Coconut rice is my new favorite food |
On our third day in Cartagena, Molly, Doyle and I left the city to go to Playa Blanca, an isolated beach on the nearby island of Barú. When we made it to the marina, at 10:30 in the morning, all of the official boats to the island had already left. Molly went up to a ticket window and asked if there was any way to get there before the following day.
"Legally?" the ticket woman said. "No. But you can go illegally."
So we did. We found a man waiting for tourists in just such a situation who promised to get us to Playa Blanca in his uncle Eliezer's fishing boat. First, though, we had to go to the island town of Bocachica to get around paying a port tax. The man herded us into a water taxi, where we waited for at least a half-hour as it filled up way past any reasonable capacity with locals returning home with shopping bags full of groceries, ice creams, and in one case, a desktop computer.

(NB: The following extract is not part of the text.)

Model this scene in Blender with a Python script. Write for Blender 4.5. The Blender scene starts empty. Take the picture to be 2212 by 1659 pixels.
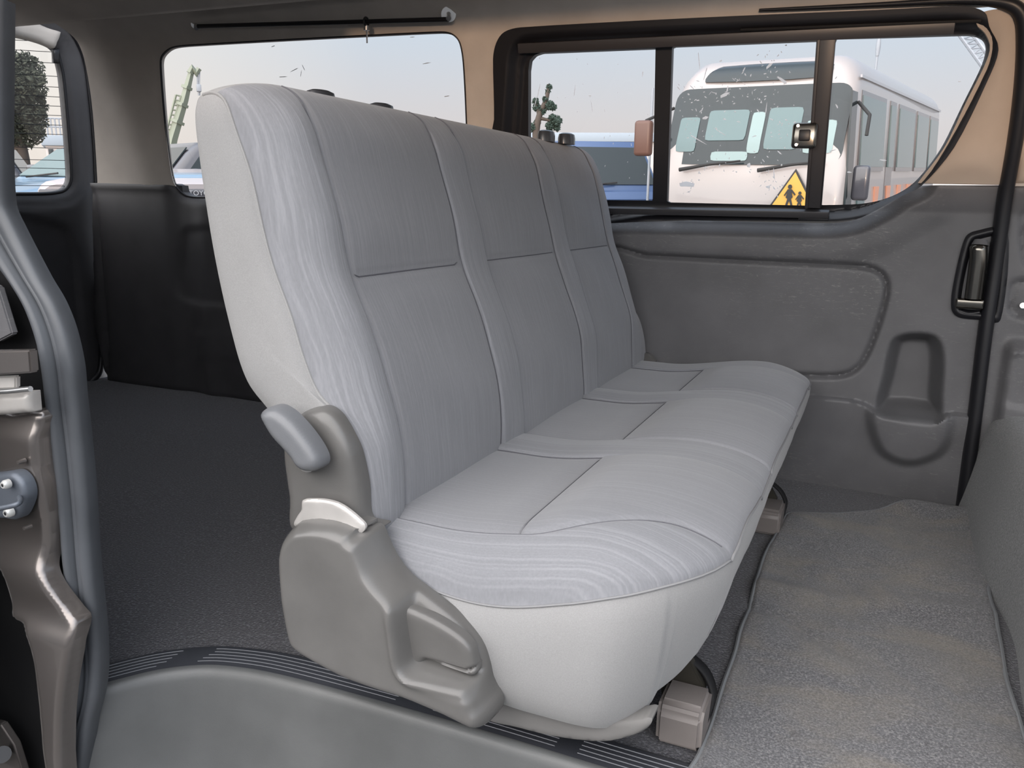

Cartagena's colonial Old Town |
The ride from Bocachica to Playa Blanca sorely tested the integrity of the little boat's hull, but blessedly we never quite lost sight of land. Finally, we turned a corner and the Playa appeared.
The beach is narrow, as evidenced in the picture, and lined with various thatch-roof restaurants and campgrounds where you can rent a not-particularly-comfortable hammock for 7,000 COP per night. We found some friends from our hostel in Cartagena, rented hammocks where they were staying, and jumped in the water, which was salty and warm and perfect for swimming.
This paradise is the reason all of my pictures are stock photos |
My sunburn is fading into an itchy tan, the last of the sand is gone from my ears, and I'm glad to be back in Bogotá, this rainy mountain city that feels like it's someone's home. For all of Cartagena's beauty, natural and architectural, it lacks a sense that real people live there.